PROBLEM -> Please output the lines shown below exactly as they appear.
--- START ---
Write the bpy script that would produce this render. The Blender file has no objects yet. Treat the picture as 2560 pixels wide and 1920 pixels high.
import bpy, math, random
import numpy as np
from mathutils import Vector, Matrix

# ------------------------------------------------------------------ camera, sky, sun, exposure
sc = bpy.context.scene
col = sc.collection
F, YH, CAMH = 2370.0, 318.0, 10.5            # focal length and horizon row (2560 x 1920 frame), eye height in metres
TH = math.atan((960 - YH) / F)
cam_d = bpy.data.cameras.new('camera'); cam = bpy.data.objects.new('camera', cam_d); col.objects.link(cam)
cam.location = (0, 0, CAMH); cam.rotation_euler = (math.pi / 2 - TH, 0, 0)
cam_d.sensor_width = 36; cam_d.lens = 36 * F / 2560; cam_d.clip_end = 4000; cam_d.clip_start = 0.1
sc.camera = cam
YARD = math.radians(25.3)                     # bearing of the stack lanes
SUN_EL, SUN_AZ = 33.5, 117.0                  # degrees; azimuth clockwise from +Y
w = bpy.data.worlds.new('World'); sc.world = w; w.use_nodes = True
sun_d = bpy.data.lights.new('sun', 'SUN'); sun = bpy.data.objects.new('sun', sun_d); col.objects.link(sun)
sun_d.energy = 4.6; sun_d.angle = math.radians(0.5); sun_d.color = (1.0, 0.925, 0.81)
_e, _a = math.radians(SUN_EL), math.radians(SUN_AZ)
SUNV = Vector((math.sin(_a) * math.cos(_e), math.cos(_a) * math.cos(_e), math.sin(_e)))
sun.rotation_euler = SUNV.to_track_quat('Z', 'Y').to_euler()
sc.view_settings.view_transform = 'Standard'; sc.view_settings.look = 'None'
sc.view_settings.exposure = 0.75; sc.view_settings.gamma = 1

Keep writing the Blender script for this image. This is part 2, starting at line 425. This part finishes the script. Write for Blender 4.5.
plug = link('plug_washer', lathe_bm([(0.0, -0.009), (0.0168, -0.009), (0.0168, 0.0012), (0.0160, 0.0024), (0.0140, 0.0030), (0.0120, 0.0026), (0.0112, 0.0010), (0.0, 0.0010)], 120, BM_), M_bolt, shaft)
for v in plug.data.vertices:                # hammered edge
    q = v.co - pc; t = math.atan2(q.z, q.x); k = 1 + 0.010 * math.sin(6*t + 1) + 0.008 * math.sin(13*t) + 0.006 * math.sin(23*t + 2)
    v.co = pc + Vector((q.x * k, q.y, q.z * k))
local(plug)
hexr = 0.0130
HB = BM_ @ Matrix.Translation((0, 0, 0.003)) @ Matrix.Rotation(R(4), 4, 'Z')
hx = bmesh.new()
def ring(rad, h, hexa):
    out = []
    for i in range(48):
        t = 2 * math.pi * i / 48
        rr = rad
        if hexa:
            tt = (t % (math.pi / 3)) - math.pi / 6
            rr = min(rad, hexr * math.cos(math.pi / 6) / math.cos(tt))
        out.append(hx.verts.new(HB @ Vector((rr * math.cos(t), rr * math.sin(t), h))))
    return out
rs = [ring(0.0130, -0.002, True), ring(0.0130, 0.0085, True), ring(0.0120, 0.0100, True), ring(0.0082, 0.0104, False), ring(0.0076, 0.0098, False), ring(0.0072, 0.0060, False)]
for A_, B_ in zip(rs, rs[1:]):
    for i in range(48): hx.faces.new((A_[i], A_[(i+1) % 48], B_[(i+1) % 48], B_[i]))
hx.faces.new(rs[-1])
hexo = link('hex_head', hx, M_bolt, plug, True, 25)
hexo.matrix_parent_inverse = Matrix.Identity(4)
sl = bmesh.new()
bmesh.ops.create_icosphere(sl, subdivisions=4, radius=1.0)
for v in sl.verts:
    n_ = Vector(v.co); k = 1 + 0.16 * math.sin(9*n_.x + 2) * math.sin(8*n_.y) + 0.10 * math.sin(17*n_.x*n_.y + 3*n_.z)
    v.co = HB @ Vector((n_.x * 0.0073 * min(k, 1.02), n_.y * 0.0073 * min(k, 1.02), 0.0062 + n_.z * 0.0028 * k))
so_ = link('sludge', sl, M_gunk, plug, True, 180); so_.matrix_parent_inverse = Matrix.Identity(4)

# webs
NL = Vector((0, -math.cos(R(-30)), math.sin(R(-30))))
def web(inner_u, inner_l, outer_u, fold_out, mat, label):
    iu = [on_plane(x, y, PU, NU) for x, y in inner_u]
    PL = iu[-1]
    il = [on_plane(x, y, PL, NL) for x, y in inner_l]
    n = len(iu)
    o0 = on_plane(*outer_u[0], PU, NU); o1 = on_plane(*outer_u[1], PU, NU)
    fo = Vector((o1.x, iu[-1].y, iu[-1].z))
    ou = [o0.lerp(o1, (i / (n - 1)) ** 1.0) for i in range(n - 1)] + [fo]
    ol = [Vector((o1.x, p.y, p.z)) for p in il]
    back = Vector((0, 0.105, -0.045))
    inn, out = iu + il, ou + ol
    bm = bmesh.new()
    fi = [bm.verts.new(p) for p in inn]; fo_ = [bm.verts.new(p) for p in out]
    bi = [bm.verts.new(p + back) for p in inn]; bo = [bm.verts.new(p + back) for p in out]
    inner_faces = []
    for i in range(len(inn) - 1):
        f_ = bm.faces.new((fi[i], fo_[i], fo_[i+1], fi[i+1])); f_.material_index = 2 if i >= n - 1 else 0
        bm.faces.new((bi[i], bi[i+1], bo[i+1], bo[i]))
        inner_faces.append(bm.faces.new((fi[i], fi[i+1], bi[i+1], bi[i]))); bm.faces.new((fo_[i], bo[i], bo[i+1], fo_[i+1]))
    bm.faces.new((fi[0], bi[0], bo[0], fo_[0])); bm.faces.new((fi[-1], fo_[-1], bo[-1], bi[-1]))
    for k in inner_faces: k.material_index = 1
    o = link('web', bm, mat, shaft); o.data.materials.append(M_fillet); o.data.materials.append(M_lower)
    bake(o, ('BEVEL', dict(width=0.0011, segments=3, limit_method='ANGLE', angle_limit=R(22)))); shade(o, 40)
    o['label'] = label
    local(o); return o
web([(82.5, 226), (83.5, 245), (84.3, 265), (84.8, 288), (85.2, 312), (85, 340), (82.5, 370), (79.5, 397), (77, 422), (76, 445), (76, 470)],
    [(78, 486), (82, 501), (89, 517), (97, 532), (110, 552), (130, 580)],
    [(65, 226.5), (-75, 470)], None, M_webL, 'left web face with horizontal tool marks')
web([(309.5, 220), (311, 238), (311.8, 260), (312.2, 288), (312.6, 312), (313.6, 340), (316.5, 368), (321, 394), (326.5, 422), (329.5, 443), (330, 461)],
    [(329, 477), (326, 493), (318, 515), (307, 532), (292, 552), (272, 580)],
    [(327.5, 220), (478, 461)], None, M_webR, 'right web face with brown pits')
--- END ---
FINISHED EXERCISE ->
Write the bpy script that would produce this render. The Blender file has no objects yet. Treat the picture as 2560 pixels wide and 1920 pixels high.
import bpy, math, random
import numpy as np
from mathutils import Vector, Matrix

# ------------------------------------------------------------------ camera, sky, sun, exposure
sc = bpy.context.scene
col = sc.collection
F, YH, CAMH = 2370.0, 318.0, 10.5            # focal length and horizon row (2560 x 1920 frame), eye height in metres
TH = math.atan((960 - YH) / F)
cam_d = bpy.data.cameras.new('camera'); cam = bpy.data.objects.new('camera', cam_d); col.objects.link(cam)
cam.location = (0, 0, CAMH); cam.rotation_euler = (math.pi / 2 - TH, 0, 0)
cam_d.sensor_width = 36; cam_d.lens = 36 * F / 2560; cam_d.clip_end = 4000; cam_d.clip_start = 0.1
sc.camera = cam
YARD = math.radians(25.3)                     # bearing of the stack lanes
SUN_EL, SUN_AZ = 33.5, 117.0                  # degrees; azimuth clockwise from +Y
w = bpy.data.worlds.new('World'); sc.world = w; w.use_nodes = True
sun_d = bpy.data.lights.new('sun', 'SUN'); sun = bpy.data.objects.new('sun', sun_d); col.objects.link(sun)
sun_d.energy = 4.6; sun_d.angle = math.radians(0.5); sun_d.color = (1.0, 0.925, 0.81)
_e, _a = math.radians(SUN_EL), math.radians(SUN_AZ)
SUNV = Vector((math.sin(_a) * math.cos(_e), math.cos(_a) * math.cos(_e), math.sin(_e)))
sun.rotation_euler = SUNV.to_track_quat('Z', 'Y').to_euler()
sc.view_settings.view_transform = 'Standard'; sc.view_settings.look = 'None'
sc.view_settings.exposure = 0.75; sc.view_settings.gamma = 1

Keep writing the Blender script for this image. This is part 2, starting at line 425. This part finishes the script. Write for Blender 4.5.
plug = link('plug_washer', lathe_bm([(0.0, -0.009), (0.0168, -0.009), (0.0168, 0.0012), (0.0160, 0.0024), (0.0140, 0.0030), (0.0120, 0.0026), (0.0112, 0.0010), (0.0, 0.0010)], 120, BM_), M_bolt, shaft)
for v in plug.data.vertices:                # hammered edge
    q = v.co - pc; t = math.atan2(q.z, q.x); k = 1 + 0.010 * math.sin(6*t + 1) + 0.008 * math.sin(13*t) + 0.006 * math.sin(23*t + 2)
    v.co = pc + Vector((q.x * k, q.y, q.z * k))
local(plug)
hexr = 0.0130
HB = BM_ @ Matrix.Translation((0, 0, 0.003)) @ Matrix.Rotation(R(4), 4, 'Z')
hx = bmesh.new()
def ring(rad, h, hexa):
    out = []
    for i in range(48):
        t = 2 * math.pi * i / 48
        rr = rad
        if hexa:
            tt = (t % (math.pi / 3)) - math.pi / 6
            rr = min(rad, hexr * math.cos(math.pi / 6) / math.cos(tt))
        out.append(hx.verts.new(HB @ Vector((rr * math.cos(t), rr * math.sin(t), h))))
    return out
rs = [ring(0.0130, -0.002, True), ring(0.0130, 0.0085, True), ring(0.0120, 0.0100, True), ring(0.0082, 0.0104, False), ring(0.0076, 0.0098, False), ring(0.0072, 0.0060, False)]
for A_, B_ in zip(rs, rs[1:]):
    for i in range(48): hx.faces.new((A_[i], A_[(i+1) % 48], B_[(i+1) % 48], B_[i]))
hx.faces.new(rs[-1])
hexo = link('hex_head', hx, M_bolt, plug, True, 25)
hexo.matrix_parent_inverse = Matrix.Identity(4)
sl = bmesh.new()
bmesh.ops.create_icosphere(sl, subdivisions=4, radius=1.0)
for v in sl.verts:
    n_ = Vector(v.co); k = 1 + 0.16 * math.sin(9*n_.x + 2) * math.sin(8*n_.y) + 0.10 * math.sin(17*n_.x*n_.y + 3*n_.z)
    v.co = HB @ Vector((n_.x * 0.0073 * min(k, 1.02), n_.y * 0.0073 * min(k, 1.02), 0.0062 + n_.z * 0.0028 * k))
so_ = link('sludge', sl, M_gunk, plug, True, 180); so_.matrix_parent_inverse = Matrix.Identity(4)

# webs
NL = Vector((0, -math.cos(R(-30)), math.sin(R(-30))))
def web(inner_u, inner_l, outer_u, fold_out, mat, label):
    iu = [on_plane(x, y, PU, NU) for x, y in inner_u]
    PL = iu[-1]
    il = [on_plane(x, y, PL, NL) for x, y in inner_l]
    n = len(iu)
    o0 = on_plane(*outer_u[0], PU, NU); o1 = on_plane(*outer_u[1], PU, NU)
    fo = Vector((o1.x, iu[-1].y, iu[-1].z))
    ou = [o0.lerp(o1, (i / (n - 1)) ** 1.0) for i in range(n - 1)] + [fo]
    ol = [Vector((o1.x, p.y, p.z)) for p in il]
    back = Vector((0, 0.105, -0.045))
    inn, out = iu + il, ou + ol
    bm = bmesh.new()
    fi = [bm.verts.new(p) for p in inn]; fo_ = [bm.verts.new(p) for p in out]
    bi = [bm.verts.new(p + back) for p in inn]; bo = [bm.verts.new(p + back) for p in out]
    inner_faces = []
    for i in range(len(inn) - 1):
        f_ = bm.faces.new((fi[i], fo_[i], fo_[i+1], fi[i+1])); f_.material_index = 2 if i >= n - 1 else 0
        bm.faces.new((bi[i], bi[i+1], bo[i+1], bo[i]))
        inner_faces.append(bm.faces.new((fi[i], fi[i+1], bi[i+1], bi[i]))); bm.faces.new((fo_[i], bo[i], bo[i+1], fo_[i+1]))
    bm.faces.new((fi[0], bi[0], bo[0], fo_[0])); bm.faces.new((fi[-1], fo_[-1], bo[-1], bi[-1]))
    for k in inner_faces: k.material_index = 1
    o = link('web', bm, mat, shaft); o.data.materials.append(M_fillet); o.data.materials.append(M_lower)
    bake(o, ('BEVEL', dict(width=0.0011, segments=3, limit_method='ANGLE', angle_limit=R(22)))); shade(o, 40)
    o['label'] = label
    local(o); return o
web([(82.5, 226), (83.5, 245), (84.3, 265), (84.8, 288), (85.2, 312), (85, 340), (82.5, 370), (79.5, 397), (77, 422), (76, 445), (76, 470)],
    [(78, 486), (82, 501), (89, 517), (97, 532), (110, 552), (130, 580)],
    [(65, 226.5), (-75, 470)], None, M_webL, 'left web face with horizontal tool marks')
web([(309.5, 220), (311, 238), (311.8, 260), (312.2, 288), (312.6, 312), (313.6, 340), (316.5, 368), (321, 394), (326.5, 422), (329.5, 443), (330, 461)],
    [(329, 477), (326, 493), (318, 515), (307, 532), (292, 552), (272, 580)],
    [(327.5, 220), (478, 461)], None, M_webR, 'right web face with brown pits')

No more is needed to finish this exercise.